Stripling, the losing pitcher Thursday night in Anaheim and the previously scheduled starter for Tuesday night, was pressed into duty as the ninth and winning pitcher in the five-hour, 47-minute marathon. Stripling threw three innings on two days' rest and won't be starting Tuesday night. He followed J.P. Howell, who also pitched three scoreless innings. The team has not announced Tuesday's starter.
"This was great on a lot of levels," said Ellis, who went the distance behind the plate with Yasmani Grandal nursing a bruised foot. "The manner in which we did it, contributions we got from unlikely people. We can build a lot of confidence going forward. Team wins like this can spur things going forward. It's up to us to recognize that and use the momentum going into the Cincinnati series."
The win included homers by Kendrick and Justin Turner (pinch-hit) and it snapped a four-game losing streak.
Ellis also was gracious about Puig's baserunning.
"We all have moments of mental errors," he said. "The thing that's great for Yasiel, and all of us, is to learn from it and be aware when in that situation again. I'm happy for him to come up and get the big hit and make the bottom of 17th less stressful."
After a five-inning start from Kenta Maeda, the Dodgers bullpen pitched 12 innings, the only run allowed by closer Kenley Jansen. He suffered his second consecutive blown save, again off the bat of Melvin Upton Jr., this time on an eighth-inning tying triple. Upton slugged a walk-off homer off Jansen Friday night.

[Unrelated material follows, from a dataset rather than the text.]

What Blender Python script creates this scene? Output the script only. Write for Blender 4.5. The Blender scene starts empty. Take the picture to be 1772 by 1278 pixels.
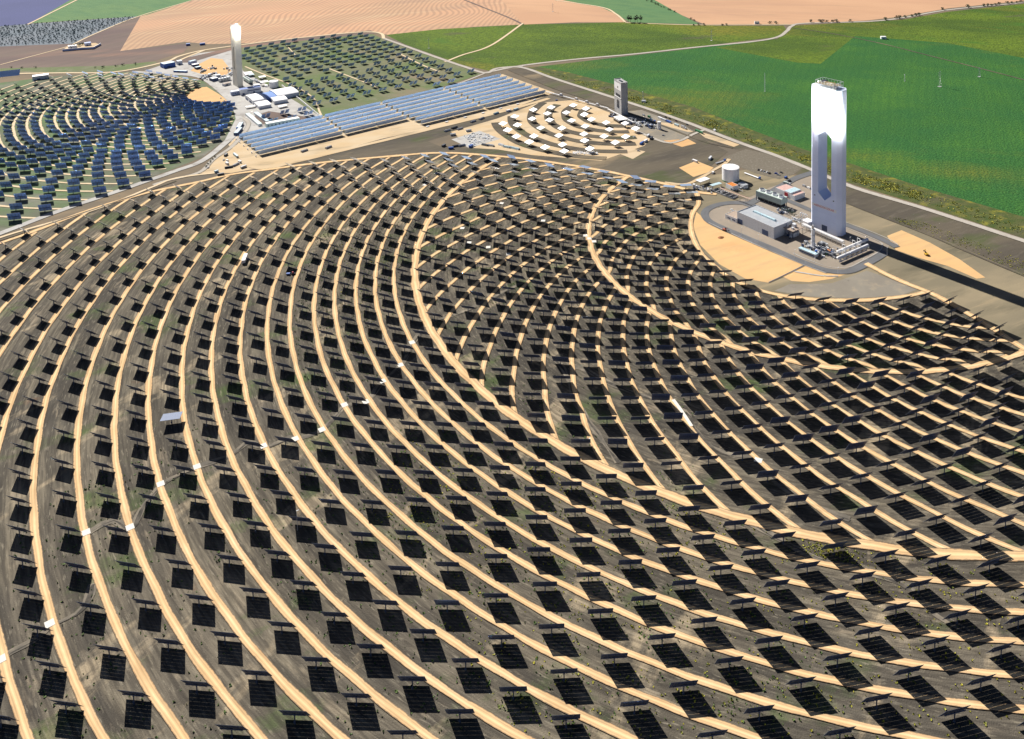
import bpy, bmesh, math, random
import numpy as np
from mathutils import Vector, Matrix
random.seed(7); rng = np.random.default_rng(7)
SC = bpy.context.scene; COL = SC.collection
R = math.radians

# ------------------------------------------------------------------ camera, sky, sun, exposure
F_, PITCH, ROLL, H_ = 1531.05, .0804018, -.0206806, 426.289       # focal in photo pixels, tilt, roll, height above ground
PPX, PPY, PW, PH = 968.073, -155.354, 1772, 1278                  # optical axis in the 1772 x 1278 photograph (a shifted lens)
fw = Vector((0, math.cos(PITCH), -math.sin(PITCH))); up = Vector((0, math.sin(PITCH), math.cos(PITCH))); rt = Vector((1, 0, 0))
RT = math.cos(ROLL)*rt + math.sin(ROLL)*up; UP = -math.sin(ROLL)*rt + math.cos(ROLL)*up
cd = bpy.data.cameras.new('camera'); cam = bpy.data.objects.new('camera', cd); COL.objects.link(cam); SC.camera = cam
M = Matrix((RT, UP, -fw)).transposed().to_4x4(); M.translation = (0, 0, H_); cam.matrix_world = M
cd.sensor_width = 36; cd.lens = 36*F_/PW; cd.shift_x = (PW/2-PPX)/PW; cd.shift_y = -(PH/2-PPY)/PW
cd.clip_start = 1; cd.clip_end = 60000

SUN_AZ, SUN_EL = R(-39.5), R(38.5)
SUN = Vector((math.sin(SUN_AZ)*math.cos(SUN_EL), math.cos(SUN_AZ)*math.cos(SUN_EL), math.sin(SUN_EL)))
W = bpy.data.worlds.new('World'); SC.world = W; W.use_nodes = True
nt = W.node_tree; bg = nt.nodes['Background']; sky = nt.nodes.new('ShaderNodeTexSky'); sky.sky_type = 'NISHITA'
sky.sun_disc = False; sky.sun_elevation = SUN_EL; sky.sun_rotation = SUN_AZ % (2*math.pi)
sky.air_density = .38; sky.dust_density = .5; sky.ozone_density = 3.0
nt.links.new(sky.outputs[0], bg.inputs[0]); bg.inputs[1].default_value = .05
sl = bpy.data.lights.new('sun', 'SUN'); sl.energy = 5; sl.angle = R(.53); sl.color = (1, .945, .86)
so = bpy.data.objects.new('sun', sl); COL.objects.link(so); so.rotation_euler = SUN.to_track_quat('Z', 'Y').to_euler(); so.location = (0, 0, 800)
SC.view_settings.view_transform = 'Standard'; SC.view_settings.look = 'None'; SC.view_settings.gamma = 1
SC.view_settings.use_curve_mapping = False; SC.view_settings.exposure = .8
SC.cycles.sample_clamp_indirect = 0; SC.cycles.blur_glossy = 0; SC.cycles.max_bounces = 6; SC.cycles.caustics_reflective = True

# ------------------------------------------------------------------ helpers
def G(px, py, z=0.0):
    """where the sight line through a point of the photograph meets the ground (height z)"""
    d = fw + (px-PPX)/F_*RT - (py-PPY)/F_*UP
    return Vector((0, 0, H_)) + d*((z-H_)/d.z)
def P(v):
    x = Vector(v) - Vector((0, 0, H_)); z = x.dot(fw)
    return (PPX+F_*x.dot(RT)/z, PPY-F_*x.dot(UP)/z)
def Pn(X):
    X = X - np.array([0, 0, H_]); z = X@np.array(fw)
    return np.stack([PPX+F_*(X@np.array(RT))/z, PPY-F_*(X@np.array(UP))/z], 1)
def inpoly(pts, poly):
    pts = np.asarray(pts, float); ins = np.zeros(len(pts), bool); n = len(poly)
    for i in range(n):
        x1, y1 = poly[i]; x2, y2 = poly[(i+1) % n]
        if y1 == y2: continue
        c = ((y1 > pts[:, 1]) != (y2 > pts[:, 1])) & (pts[:, 0] < (x2-x1)*(pts[:, 1]-y1)/(y2-y1)+x1)
        ins ^= c
    return ins

MATS = {}
def mat(name, col, rough=.8, metal=0.0, col2=None, scale=.5, bump=0.0, emit=0):
    if name in MATS: return MATS[name]
    m = bpy.data.materials.new(name); m.use_nodes = True; n = m.node_tree.nodes; l = m.node_tree.links
    b = n['Principled BSDF']; b.inputs['Base Color'].default_value = (*col, 1); b.inputs['Roughness'].default_value = rough; b.inputs['Metallic'].default_value = metal
    tc = n.new('ShaderNodeTexCoord'); no = n.new('ShaderNodeTexNoise'); no.inputs['Scale'].default_value = scale; no.inputs['Detail'].default_value = 5
    l.new(tc.outputs['Object'], no.inputs['Vector'])
    if col2 is None: col2 = tuple(c*.8 for c in col)
    r = n.new('ShaderNodeValToRGB'); r.color_ramp.elements[0].position = .35; r.color_ramp.elements[1].position = .65
    r.color_ramp.elements[0].color = (*col2, 1); r.color_ramp.elements[1].color = (*col, 1)
    l.new(no.outputs['Fac'], r.inputs[0]); l.new(r.outputs[0], b.inputs['Base Color'])
    if bump:
        bp = n.new('ShaderNodeBump'); bp.inputs['Strength'].default_value = bump; bp.inputs['Distance'].default_value = .1
        l.new(no.outputs['Fac'], bp.inputs['Height']); l.new(bp.outputs[0], b.inputs['Normal'])
    MATS[name] = m; return m

def gmat(name, layers, base, bump=None, center=None, rows=None, uvruts=None, rough=.95):
    """ground material: base colour, then layers (colour, noise scale, threshold, softness, stretch angle, stretch factor, amount)"""
    m = bpy.data.materials.new(name); m.use_nodes = True; n = m.node_tree.nodes; l = m.node_tree.links
    b = n['Principled BSDF']; b.inputs['Roughness'].default_value = rough; b.inputs['Specular IOR Level'].default_value = .1
    geo = n.new('ShaderNodeNewGeometry'); cur = n.new('ShaderNodeRGB'); cur.outputs[0].default_value = (*base, 1); cur = cur.outputs[0]
    def mix(a, col, fac):
        x = n.new('ShaderNodeMix'); x.data_type = 'RGBA'
        l.new(fac, x.inputs['Factor']); l.new(a, x.inputs['A'])
        if isinstance(col, tuple): x.inputs['B'].default_value = (*col, 1)
        else: l.new(col, x.inputs['B'])
        return x.outputs['Result']
    vec = geo.outputs['Position']
    if center is not None:                      # polar coordinates round a tower, so that streaks follow the rows
        s = n.new('ShaderNodeVectorMath'); s.operation = 'SUBTRACT'; l.new(vec, s.inputs[0]); s.inputs[1].default_value = (center[0], center[1], 0)
        sx = n.new('ShaderNodeSeparateXYZ'); l.new(s.outputs[0], sx.inputs[0])
        ln = n.new('ShaderNodeVectorMath'); ln.operation = 'LENGTH'; l.new(s.outputs[0], ln.inputs[0])
        at = n.new('ShaderNodeMath'); at.operation = 'ARCTAN2'; l.new(sx.outputs['X'], at.inputs[0]); l.new(sx.outputs['Y'], at.inputs[1])
        mu = n.new('ShaderNodeMath'); mu.operation = 'MULTIPLY'; l.new(at.outputs[0], mu.inputs[0]); mu.inputs[1].default_value = 500
        pc = n.new('ShaderNodeCombineXYZ'); l.new(ln.outputs['Value'], pc.inputs['X']); l.new(mu.outputs[0], pc.inputs['Y']); pol = pc.outputs[0]
    for (col, sc, th, soft, ang, st, amt) in layers:
        src = vec
        mp = n.new('ShaderNodeMapping'); mp.vector_type = 'TEXTURE'
        if ang == 'polar': src = pol; mp.inputs['Scale'].default_value = (1, st, 1)
        else: mp.inputs['Rotation'].default_value = (0, 0, R(ang)); mp.inputs['Scale'].default_value = (st, 1, 1)
        l.new(src, mp.inputs['Vector'])
        no = n.new('ShaderNodeTexNoise'); no.inputs['Scale'].default_value = sc; no.inputs['Detail'].default_value = 6; no.inputs['Roughness'].default_value = .6
        l.new(mp.outputs[0], no.inputs['Vector'])
        mr = n.new('ShaderNodeMapRange'); mr.inputs['From Min'].default_value = th-soft; mr.inputs['From Max'].default_value = th+soft; mr.inputs['To Max'].default_value = amt
        l.new(no.outputs['Fac'], mr.inputs['Value']); cur = mix(cur, col, mr.outputs[0])
    if rows:                                    # (colour, spacing m, angle, distortion, amount)
        for (col, sp, ang, dis, amt) in rows:
            mp = n.new('ShaderNodeMapping'); mp.inputs['Rotation'].default_value = (0, 0, R(ang)); l.new(vec, mp.inputs['Vector'])
            wv = n.new('ShaderNodeTexWave'); wv.inputs['Scale'].default_value = .314/sp; wv.inputs['Distortion'].default_value = dis; wv.inputs['Detail'].default_value = 1; wv.inputs['Detail Scale'].default_value = .14
            l.new(mp.outputs[0], wv.inputs['Vector'])
            mr = n.new('ShaderNodeMapRange'); mr.inputs['From Min'].default_value = .35; mr.inputs['From Max'].default_value = .8; mr.inputs['To Max'].default_value = amt
            l.new(wv.outputs['Fac'], mr.inputs['Value']); cur = mix(cur, col, mr.outputs[0])
    if uvruts:
        uv = n.new('ShaderNodeUVMap'); su = n.new('ShaderNodeSeparateXYZ'); l.new(uv.outputs[0], su.inputs[0])
        rp = n.new('ShaderNodeValToRGB'); e = rp.color_ramp.elements
        e[0].position = 0; e[0].color = (*uvruts[0], 1); e[1].position = 1; e[1].color = (*uvruts[0], 1)
        for ps, c in ((.12, uvruts[1]), (.27, uvruts[2]), (.34, uvruts[1]), (.5, uvruts[3]), (.64, uvruts[1]), (.71, uvruts[2]), (.85, uvruts[1])):
            q = e.new(ps); q.color = (*c, 1)
        l.new(su.outputs['X'], rp.inputs[0])
        x = n.new('ShaderNodeMix'); x.data_type = 'RGBA'; x.blend_type = 'MULTIPLY'; x.inputs['Factor'].default_value = 1
        l.new(cur, x.inputs['A']); l.new(rp.outputs[0], x.inputs['B']); cur = x.outputs['Result']
        no = n.new('ShaderNodeTexNoise'); no.inputs['Scale'].default_value = .35; no.inputs['Detail'].default_value = 6; no.inputs['Roughness'].default_value = .7; l.new(vec, no.inputs['Vector'])
        ab = n.new('ShaderNodeMath'); ab.operation = 'SUBTRACT'; l.new(su.outputs['X'], ab.inputs[0]); ab.inputs[1].default_value = .5
        a2 = n.new('ShaderNodeMath'); a2.operation = 'ABSOLUTE'; l.new(ab.outputs[0], a2.inputs[0])
        a3 = n.new('ShaderNodeMath'); a3.operation = 'MULTIPLY_ADD'; l.new(no.outputs['Fac'], a3.inputs[0]); a3.inputs[1].default_value = .42; l.new(a2.outputs[0], a3.inputs[2])
        mr = n.new('ShaderNodeMapRange'); mr.inputs['From Min'].default_value = .60; mr.inputs['From Max'].default_value = .70; mr.inputs['To Max'].default_value = .85; l.new(a3.outputs[0], mr.inputs['Value']); cur = mix(cur, (.12, .105, .08), mr.outputs[0])
    l.new(cur, b.inputs['Base Color'])
    if bump:
        no = n.new('ShaderNodeTexNoise'); no.inputs['Scale'].default_value = bump[0]; no.inputs['Detail'].default_value = 4; l.new(vec, no.inputs['Vector'])
        bp = n.new('ShaderNodeBump'); bp.inputs['Strength'].default_value = bump[1]; bp.inputs['Distance'].default_value = bump[2]
        l.new(no.outputs['Fac'], bp.inputs['Height']); l.new(bp.outputs[0], b.inputs['Normal'])
    MATS[name] = m; return m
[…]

The Dodgers, already one position player short going into the game to carry an eighth reliever, used Monday night starter Clayton Kershaw and Grandal to pinch-hit. They didn't use that eighth reliever,

Saturday night losing reliever Chin-hui Tsao, who spent the game in the dugout, was deemed "unavailable" by Roberts because of soreness that was reported Sunday morning.
Roster moves are expected on Monday.